> _AIM OF THE TASK_
Your task is to print all of the data word for word.

> _DATASET SECTION_
— Begin —

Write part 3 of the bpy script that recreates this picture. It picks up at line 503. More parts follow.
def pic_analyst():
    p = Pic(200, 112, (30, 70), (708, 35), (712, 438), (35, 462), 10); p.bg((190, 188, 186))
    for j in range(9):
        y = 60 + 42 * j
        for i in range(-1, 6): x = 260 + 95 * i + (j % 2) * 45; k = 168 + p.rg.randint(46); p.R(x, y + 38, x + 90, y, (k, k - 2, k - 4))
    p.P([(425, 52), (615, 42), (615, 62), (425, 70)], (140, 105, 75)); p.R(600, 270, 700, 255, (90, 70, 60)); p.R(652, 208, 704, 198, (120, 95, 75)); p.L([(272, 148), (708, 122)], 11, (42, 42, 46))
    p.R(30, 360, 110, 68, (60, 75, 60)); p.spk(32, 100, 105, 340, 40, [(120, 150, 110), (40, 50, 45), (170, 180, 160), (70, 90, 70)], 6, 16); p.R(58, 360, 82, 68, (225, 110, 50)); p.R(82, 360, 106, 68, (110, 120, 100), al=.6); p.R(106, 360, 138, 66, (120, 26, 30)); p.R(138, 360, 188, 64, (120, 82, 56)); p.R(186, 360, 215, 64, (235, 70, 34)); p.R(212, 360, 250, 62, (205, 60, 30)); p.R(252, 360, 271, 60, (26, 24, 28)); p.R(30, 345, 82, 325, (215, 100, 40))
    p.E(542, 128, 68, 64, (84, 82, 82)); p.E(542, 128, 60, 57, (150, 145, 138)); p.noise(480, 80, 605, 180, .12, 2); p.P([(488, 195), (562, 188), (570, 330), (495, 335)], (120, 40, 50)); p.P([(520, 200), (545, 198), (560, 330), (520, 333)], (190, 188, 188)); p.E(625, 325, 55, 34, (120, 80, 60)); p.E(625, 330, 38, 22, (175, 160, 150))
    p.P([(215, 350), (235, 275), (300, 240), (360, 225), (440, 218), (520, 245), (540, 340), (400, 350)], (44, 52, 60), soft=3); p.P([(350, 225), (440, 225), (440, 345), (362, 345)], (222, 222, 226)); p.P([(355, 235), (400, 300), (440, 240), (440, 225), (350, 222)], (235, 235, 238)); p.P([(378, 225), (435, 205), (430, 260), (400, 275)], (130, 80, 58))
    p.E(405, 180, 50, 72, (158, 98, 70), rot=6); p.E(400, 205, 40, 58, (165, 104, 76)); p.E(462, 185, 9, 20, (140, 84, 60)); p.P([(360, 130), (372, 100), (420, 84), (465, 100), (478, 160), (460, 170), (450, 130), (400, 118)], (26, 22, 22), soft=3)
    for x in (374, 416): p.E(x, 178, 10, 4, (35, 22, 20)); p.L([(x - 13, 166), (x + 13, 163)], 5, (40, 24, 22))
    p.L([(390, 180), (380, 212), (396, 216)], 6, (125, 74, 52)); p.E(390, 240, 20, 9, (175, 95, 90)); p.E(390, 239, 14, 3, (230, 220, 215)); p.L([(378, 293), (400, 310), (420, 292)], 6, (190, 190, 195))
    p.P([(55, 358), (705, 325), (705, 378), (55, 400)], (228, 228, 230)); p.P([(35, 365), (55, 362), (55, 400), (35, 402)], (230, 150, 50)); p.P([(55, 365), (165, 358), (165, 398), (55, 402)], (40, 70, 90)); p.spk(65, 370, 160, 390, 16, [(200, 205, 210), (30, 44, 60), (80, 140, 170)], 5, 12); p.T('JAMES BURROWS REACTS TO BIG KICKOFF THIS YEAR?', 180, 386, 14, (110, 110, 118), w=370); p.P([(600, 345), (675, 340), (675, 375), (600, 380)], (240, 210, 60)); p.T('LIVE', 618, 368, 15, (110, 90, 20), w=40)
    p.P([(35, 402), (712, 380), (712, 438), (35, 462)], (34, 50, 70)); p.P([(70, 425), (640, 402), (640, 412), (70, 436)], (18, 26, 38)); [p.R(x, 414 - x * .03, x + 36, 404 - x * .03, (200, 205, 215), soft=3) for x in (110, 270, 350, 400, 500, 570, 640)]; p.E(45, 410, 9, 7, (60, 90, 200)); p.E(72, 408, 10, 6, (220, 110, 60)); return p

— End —

> _FINISHED ANSWER_
Write part 3 of the bpy script that recreates this picture. It picks up at line 503. More parts follow.
def pic_analyst():
    p = Pic(200, 112, (30, 70), (708, 35), (712, 438), (35, 462), 10); p.bg((190, 188, 186))
    for j in range(9):
        y = 60 + 42 * j
        for i in range(-1, 6): x = 260 + 95 * i + (j % 2) * 45; k = 168 + p.rg.randint(46); p.R(x, y + 38, x + 90, y, (k, k - 2, k - 4))
    p.P([(425, 52), (615, 42), (615, 62), (425, 70)], (140, 105, 75)); p.R(600, 270, 700, 255, (90, 70, 60)); p.R(652, 208, 704, 198, (120, 95, 75)); p.L([(272, 148), (708, 122)], 11, (42, 42, 46))
    p.R(30, 360, 110, 68, (60, 75, 60)); p.spk(32, 100, 105, 340, 40, [(120, 150, 110), (40, 50, 45), (170, 180, 160), (70, 90, 70)], 6, 16); p.R(58, 360, 82, 68, (225, 110, 50)); p.R(82, 360, 106, 68, (110, 120, 100), al=.6); p.R(106, 360, 138, 66, (120, 26, 30)); p.R(138, 360, 188, 64, (120, 82, 56)); p.R(186, 360, 215, 64, (235, 70, 34)); p.R(212, 360, 250, 62, (205, 60, 30)); p.R(252, 360, 271, 60, (26, 24, 28)); p.R(30, 345, 82, 325, (215, 100, 40))
    p.E(542, 128, 68, 64, (84, 82, 82)); p.E(542, 128, 60, 57, (150, 145, 138)); p.noise(480, 80, 605, 180, .12, 2); p.P([(488, 195), (562, 188), (570, 330), (495, 335)], (120, 40, 50)); p.P([(520, 200), (545, 198), (560, 330), (520, 333)], (190, 188, 188)); p.E(625, 325, 55, 34, (120, 80, 60)); p.E(625, 330, 38, 22, (175, 160, 150))
    p.P([(215, 350), (235, 275), (300, 240), (360, 225), (440, 218), (520, 245), (540, 340), (400, 350)], (44, 52, 60), soft=3); p.P([(350, 225), (440, 225), (440, 345), (362, 345)], (222, 222, 226)); p.P([(355, 235), (400, 300), (440, 240), (440, 225), (350, 222)], (235, 235, 238)); p.P([(378, 225), (435, 205), (430, 260), (400, 275)], (130, 80, 58))
    p.E(405, 180, 50, 72, (158, 98, 70), rot=6); p.E(400, 205, 40, 58, (165, 104, 76)); p.E(462, 185, 9, 20, (140, 84, 60)); p.P([(360, 130), (372, 100), (420, 84), (465, 100), (478, 160), (460, 170), (450, 130), (400, 118)], (26, 22, 22), soft=3)
    for x in (374, 416): p.E(x, 178, 10, 4, (35, 22, 20)); p.L([(x - 13, 166), (x + 13, 163)], 5, (40, 24, 22))
    p.L([(390, 180), (380, 212), (396, 216)], 6, (125, 74, 52)); p.E(390, 240, 20, 9, (175, 95, 90)); p.E(390, 239, 14, 3, (230, 220, 215)); p.L([(378, 293), (400, 310), (420, 292)], 6, (190, 190, 195))
    p.P([(55, 358), (705, 325), (705, 378), (55, 400)], (228, 228, 230)); p.P([(35, 365), (55, 362), (55, 400), (35, 402)], (230, 150, 50)); p.P([(55, 365), (165, 358), (165, 398), (55, 402)], (40, 70, 90)); p.spk(65, 370, 160, 390, 16, [(200, 205, 210), (30, 44, 60), (80, 140, 170)], 5, 12); p.T('JAMES BURROWS REACTS TO BIG KICKOFF THIS YEAR?', 180, 386, 14, (110, 110, 118), w=370); p.P([(600, 345), (675, 340), (675, 375), (600, 380)], (240, 210, 60)); p.T('LIVE', 618, 368, 15, (110, 90, 20), w=40)
    p.P([(35, 402), (712, 380), (712, 438), (35, 462)], (34, 50, 70)); p.P([(70, 425), (640, 402), (640, 412), (70, 436)], (18, 26, 38)); [p.R(x, 414 - x * .03, x + 36, 404 - x * .03, (200, 205, 215), soft=3) for x in (110, 270, 350, 400, 500, 570, 640)]; p.E(45, 410, 9, 7, (60, 90, 200)); p.E(72, 408, 10, 6, (220, 110, 60)); return p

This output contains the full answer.